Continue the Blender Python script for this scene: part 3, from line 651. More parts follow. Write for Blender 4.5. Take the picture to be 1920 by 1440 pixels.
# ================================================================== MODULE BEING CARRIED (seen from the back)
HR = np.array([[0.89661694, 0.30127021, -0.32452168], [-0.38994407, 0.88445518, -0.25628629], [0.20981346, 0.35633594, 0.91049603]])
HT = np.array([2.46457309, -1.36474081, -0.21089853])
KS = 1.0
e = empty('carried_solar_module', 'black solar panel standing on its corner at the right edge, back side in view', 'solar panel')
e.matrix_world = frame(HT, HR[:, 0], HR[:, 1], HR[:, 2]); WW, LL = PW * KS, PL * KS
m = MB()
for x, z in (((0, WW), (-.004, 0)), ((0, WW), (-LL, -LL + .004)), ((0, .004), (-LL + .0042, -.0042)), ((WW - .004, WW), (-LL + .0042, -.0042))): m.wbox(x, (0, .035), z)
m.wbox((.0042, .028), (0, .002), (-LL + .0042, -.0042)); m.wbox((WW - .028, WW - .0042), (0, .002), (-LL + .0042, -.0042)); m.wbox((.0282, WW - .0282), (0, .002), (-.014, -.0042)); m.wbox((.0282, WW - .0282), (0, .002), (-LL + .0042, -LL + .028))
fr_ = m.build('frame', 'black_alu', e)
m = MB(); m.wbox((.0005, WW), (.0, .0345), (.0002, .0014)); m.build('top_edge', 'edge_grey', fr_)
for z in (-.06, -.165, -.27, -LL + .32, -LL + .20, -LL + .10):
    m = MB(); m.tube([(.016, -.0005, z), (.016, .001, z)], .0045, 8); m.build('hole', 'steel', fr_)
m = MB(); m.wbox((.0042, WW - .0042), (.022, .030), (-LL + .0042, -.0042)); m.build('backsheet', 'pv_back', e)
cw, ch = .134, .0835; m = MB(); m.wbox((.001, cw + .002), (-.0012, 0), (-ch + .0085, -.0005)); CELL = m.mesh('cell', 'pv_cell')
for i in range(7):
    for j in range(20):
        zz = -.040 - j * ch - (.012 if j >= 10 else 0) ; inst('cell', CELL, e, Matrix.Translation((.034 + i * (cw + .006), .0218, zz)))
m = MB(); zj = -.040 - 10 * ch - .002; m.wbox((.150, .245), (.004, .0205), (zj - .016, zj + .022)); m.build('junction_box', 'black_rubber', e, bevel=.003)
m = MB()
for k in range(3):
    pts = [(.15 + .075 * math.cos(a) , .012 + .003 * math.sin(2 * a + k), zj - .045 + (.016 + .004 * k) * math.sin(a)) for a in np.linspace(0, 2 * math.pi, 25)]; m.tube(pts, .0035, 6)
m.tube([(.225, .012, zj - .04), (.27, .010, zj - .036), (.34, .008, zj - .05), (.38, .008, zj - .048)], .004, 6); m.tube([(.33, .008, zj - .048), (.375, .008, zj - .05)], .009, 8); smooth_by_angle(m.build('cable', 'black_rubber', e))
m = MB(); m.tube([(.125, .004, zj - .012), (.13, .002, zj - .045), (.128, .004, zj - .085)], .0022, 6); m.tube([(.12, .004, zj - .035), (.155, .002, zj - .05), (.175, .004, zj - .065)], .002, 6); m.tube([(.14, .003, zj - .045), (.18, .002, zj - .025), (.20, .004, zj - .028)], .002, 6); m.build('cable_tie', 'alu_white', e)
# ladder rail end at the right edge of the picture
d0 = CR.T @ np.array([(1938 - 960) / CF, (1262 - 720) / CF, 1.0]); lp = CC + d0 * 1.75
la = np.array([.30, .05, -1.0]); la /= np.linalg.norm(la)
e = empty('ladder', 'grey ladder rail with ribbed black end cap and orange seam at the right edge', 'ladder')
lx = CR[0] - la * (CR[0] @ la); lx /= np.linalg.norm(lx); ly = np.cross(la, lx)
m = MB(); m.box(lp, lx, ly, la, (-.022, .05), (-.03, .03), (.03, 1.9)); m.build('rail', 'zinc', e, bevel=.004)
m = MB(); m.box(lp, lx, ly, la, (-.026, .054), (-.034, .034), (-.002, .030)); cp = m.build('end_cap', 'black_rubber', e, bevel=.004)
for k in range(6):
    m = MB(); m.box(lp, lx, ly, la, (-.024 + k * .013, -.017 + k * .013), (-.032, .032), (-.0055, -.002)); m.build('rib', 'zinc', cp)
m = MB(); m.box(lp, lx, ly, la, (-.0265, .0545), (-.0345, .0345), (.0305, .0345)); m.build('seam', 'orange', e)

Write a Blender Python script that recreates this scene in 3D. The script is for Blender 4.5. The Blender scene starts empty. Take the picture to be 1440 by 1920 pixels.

··········

EXERCISE OBJECTIVE ->
Each line that contains the string "Python" counts once; say how many there are and nothing else.

COMPLETE RESPONSE ->
2